## What the exercise asks:
From the first line of the data down to and including the line with "the pale cloth')", copy everything exactly, leaving out pictures.

— start of Provided data —

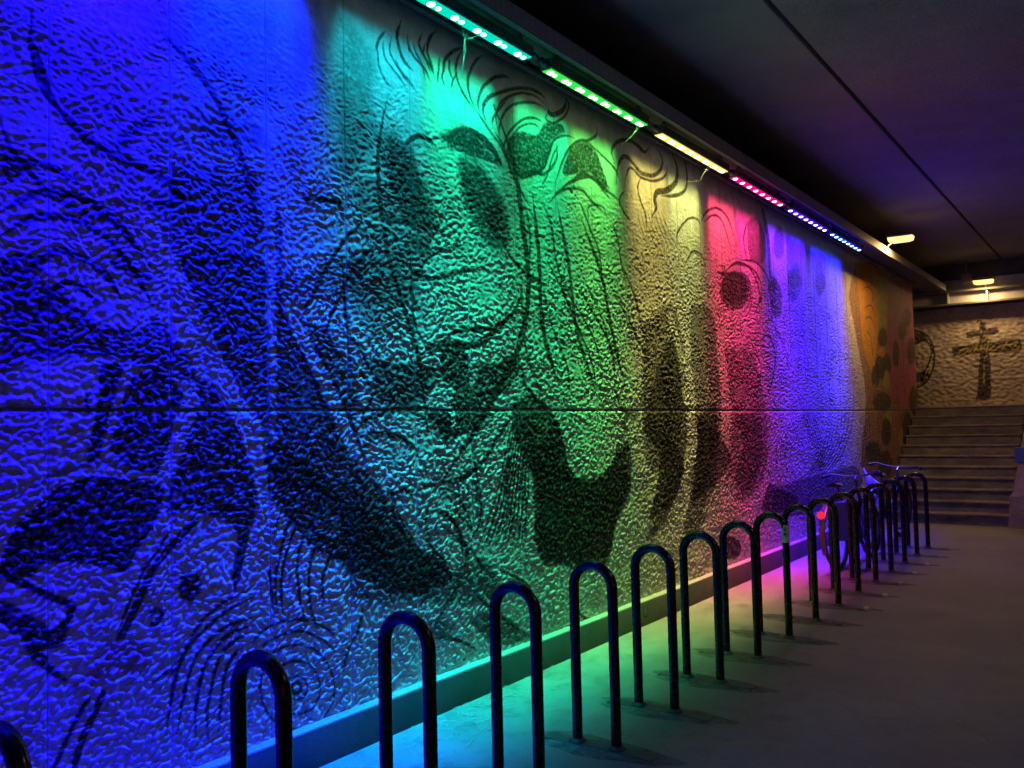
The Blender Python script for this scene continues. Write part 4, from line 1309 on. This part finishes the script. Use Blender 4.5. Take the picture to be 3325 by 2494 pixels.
    tag(root, label, 'bicycle', 'bicycles parked behind the far hoops')
    return root


RED_SHINE = emitter('reflector_shine', (1.0, 0.03, 0.05), 0.9)  # emission stands in for light thrown back by the red rear reflectors
bicycle((0.62, 8.95, 0.0), math.radians(86), math.radians(-5), (0.02, 0.03, 0.10), 'dark bicycle with a red rear reflector and blue bag behind the hoops', (0.03, 0.06, 0.55))
bicycle((0.50, 10.75, 0.0), math.radians(84), math.radians(4), (0.05, 0.05, 0.06), 'second bicycle half hidden behind the pale cloth')

# pale cloth draped over the handlebar of the second bicycle
mb = MB()
cl_pts = [(2804, 1520), (2812, 1540), (2832, 1552), (2853, 1568), (2860, 1600), (2868, 1640), (2882, 1690), (2874, 1692), (2856, 1660), (2838, 1625), (2820, 1590), (2812, 1560)]
cy = 11.45
fr_, bk_ = [], []
for i, (u_, v_) in enumerate(cl_pts):
    x, z = on_back(u_, v_, cy)
    wob = 0.03 * math.sin(i * 1.7)
    fr_.append((x, cy + wob - 0.012, z))
    bk_.append((x + 0.004, cy + wob + 0.02, z))
mid0 = np.mean(np.array(fr_), 0)
mid_f = [tuple(np.array(p) * 0.5 + mid0 * 0.5 + np.array([0, -0.03 + 0.02 * math.sin(i * 2.6), 0])) for i, p in enumerate(fr_)]
mb.quad_strip([mid_f, fr_, bk_])
clo = mb.build('draped_cloth', simple('pale_cloth', (0.62, 0.58, 0.66), 0.85), smooth=True)
tag(clo, 'pale lilac cloth hanging in a point behind the far hoops', 'cloth')

# ------------------------------------------------------------------ cobwebs under the light bars
M['web'] = simple('cobweb', (0.4, 0.4, 0.38), 0.6)


def web(bar_y, strands, label):
    root_m = MB()
    for pts in strands:
        root_m.tube([(BX + a, bar_y + b, 3.652 + c) for a, b, c in pts], 0.0009, 4)
    tag(root_m.build('cobweb', M['web']), label, 'cobweb')


web(3.69, [[(-0.02, -0.06, 0.0), (-0.05, 0.0, -0.05), (-0.07, 0.01, -0.16), (-0.09, 0.0, -0.30)], [(-0.02, 0.09, 0.0), (-0.035, 0.04, -0.03), (-0.05, 0.0, -0.05)], [(-0.02, 0.0, 0.0), (-0.05, 0.0, -0.05)],
           [(-0.07, 0.01, -0.16), (-0.10, 0.04, -0.24)], [(-0.05, 0.0, -0.05), (-0.055, 0.015, -0.1), (-0.07, 0.01, -0.16)]], 'lit cobweb hanging from the green and blue light bar')
web(5.66, [[(-0.02, 0.0, 0.0), (-0.05, -0.02, -0.07), (-0.09, -0.06, -0.12)], [(-0.02, 0.03, 0.0), (-0.05, -0.02, -0.07)]], 'lit cobweb strand at the end of the green light bar')
web(6.95, [[(-0.02, 0.0, 0.0), (-0.05, -0.03, -0.06), (-0.08, -0.05, -0.13)], [(-0.02, 0.05, 0.0), (-0.05, -0.03, -0.06)], [(-0.08, -0.05, -0.13), (-0.12, -0.2, -0.16), (-0.19, -0.35, -0.2)]], 'lit cobweb strand under the yellow white light bar')

# ------------------------------------------------------------------ litter swept against the kerb
mb = MB()
for i in range(170):
    x0 = abs(random.gauss(0.0, 0.22)) + 0.06
    y0 = random.gauss(3.75, 0.35) - x0 * 0.3
    a = random.uniform(0, math.pi * 2)
    L_ = random.uniform(0.015, 0.10)
    cv = random.uniform(-0.7, 0.7)
    pts = []
    for t in (0, 0.33, 0.66, 1):
        pts.append((max(0.06, x0 + L_ * t * math.cos(a + cv * t)), y0 + L_ * t * math.sin(a + cv * t), 0.003 + 0.004 * math.sin(math.pi * t) + random.uniform(0, 0.003)))
    mb.tube(pts, random.uniform(0.0008, 0.0018), 4)
for i in range(500):
    x0 = random.uniform(0.06, 2.6) if i > 200 else 0.06 + abs(random.gauss(0, 0.10))
    y0 = random.uniform(0.5, 12.5)
    s = random.uniform(0.002, 0.007)
    mb.lathe((x0, y0, 0.0), (random.uniform(-.3, .3), random.uniform(-.3, .3), 1), [(s, 0), (s * 0.8, s * 0.5), (s * 0.2, s * 0.8)], 5)
tag(mb.build('kerb_litter', simple('dry_litter', (0.36, 0.34, 0.29), 0.8)), 'dry stalks and grit swept against the kerb', kind='stuff')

— end of Provided data —

## Solution for this problem:
The Blender Python script for this scene continues. Write part 4, from line 1309 on. This part finishes the script. Use Blender 4.5. Take the picture to be 3325 by 2494 pixels.
    tag(root, label, 'bicycle', 'bicycles parked behind the far hoops')
    return root


RED_SHINE = emitter('reflector_shine', (1.0, 0.03, 0.05), 0.9)  # emission stands in for light thrown back by the red rear reflectors
bicycle((0.62, 8.95, 0.0), math.radians(86), math.radians(-5), (0.02, 0.03, 0.10), 'dark bicycle with a red rear reflector and blue bag behind the hoops', (0.03, 0.06, 0.55))
bicycle((0.50, 10.75, 0.0), math.radians(84), math.radians(4), (0.05, 0.05, 0.06), 'second bicycle half hidden behind the pale cloth')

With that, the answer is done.